2. You worked for the MLB before joining Barstool Sports, but your role at both organizations was in social media. How do the two experiences differ?

MLB is way more structured. It’s cool to say that you work for the league, but at the end of the day there isn’t any risk taking. That was my biggest reason for leaving [the MLB] after 3 years. If you don’t see growth in your personal skills and the challenge isn’t there then you need to move on.


3. What social media platforms does Barstool Sports use? Is the content and promotion strategy different for each platform? How and why?

We’re on all of the main platforms (Facebook, Twitter, Snap Chat and Instagram.) Our biggest push right now is for YouTube. Most people wouldn’t consider it to be a social platform, but it’s huge and reaps big rewards when you start to build a following. As far as strategy goes, we’re constantly tweaking things to test out performance and see what’s working well.

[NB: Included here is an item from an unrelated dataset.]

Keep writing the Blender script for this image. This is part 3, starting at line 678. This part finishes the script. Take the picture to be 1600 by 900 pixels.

There’s another team that tracks all of the engagement though, I’m just on the content side.


4. Do you have a favorite barstool Instagram account and a favorite podcast?

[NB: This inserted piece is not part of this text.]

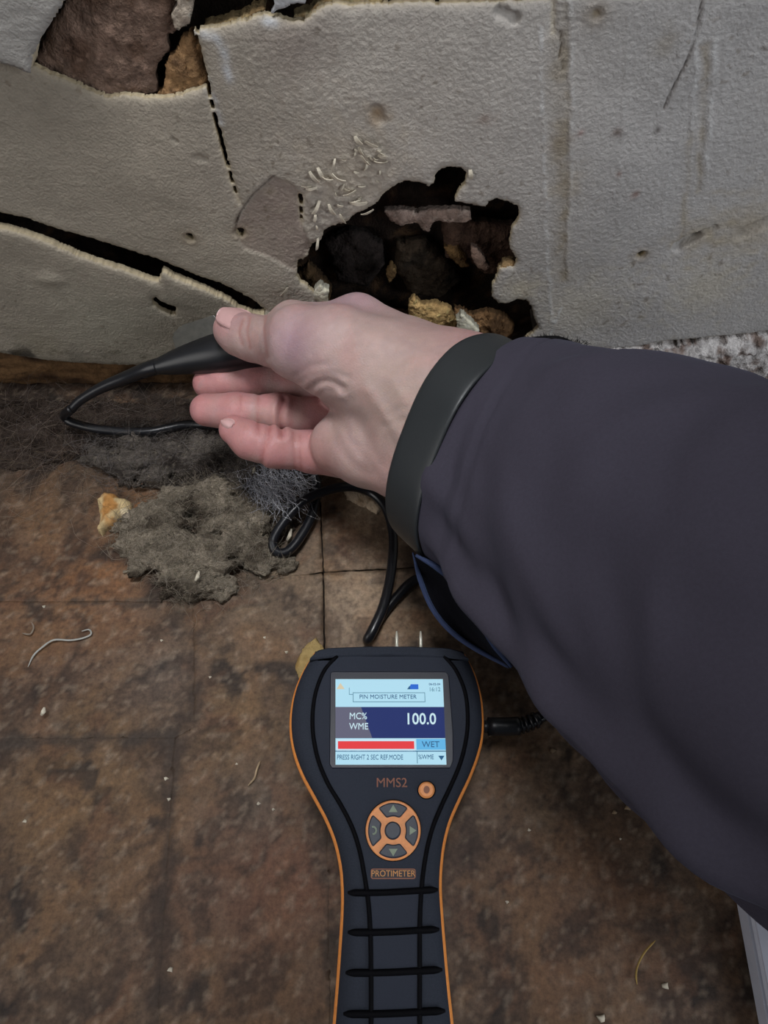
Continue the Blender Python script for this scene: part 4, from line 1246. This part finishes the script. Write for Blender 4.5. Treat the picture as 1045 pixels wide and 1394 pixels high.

My favorite account is our Main account (@barstoolsports) because it has a mix of everything. The blogs are still such a big part of what we do and that’s the best place for them (other than the app). [In terms of] Podcasts, I’d have to go with Pardon My Take and Lights, Camera, Barstool. I’m a huge movie buff and that’s definitely the place to get your fix. They give the common man’s review.


5. David Portnoy is the founder of Barstool Sports, and he is also the “face” of the brand. How would you describe him and what is it like working for his company?

He’s an innovator. He knows what moves the needle and he knows what our audience wants. This is by far the best job I’ve ever had. The office is very inclusive and people truly allow you to be creative in a way unlike anywhere I’ve been.


6. What are your thoughts on people claiming that barstool is misogynistic? How has the brand reacted to these claims? Have you changed your content or marketing as a result?

[This] couldn’t be farther from the truth. The women stand on the same level as the men in every way and there is zero tolerance for disrespect. Their ideas and opinions are always valued and they are given the space to expand the brand at large. One of the things that makes Barstool’s content so successful is that we don’t worry about the opinions of our critics. If we think it’s funny then we go for it.


7. What is your favorite part of working at barstool?

The best part about working for Barstool is that it never really feels like work. You’re trusted to complete your tasks and sent off to make a name for yourself. Everyone is motivated and it raises everyone else’s game to another level.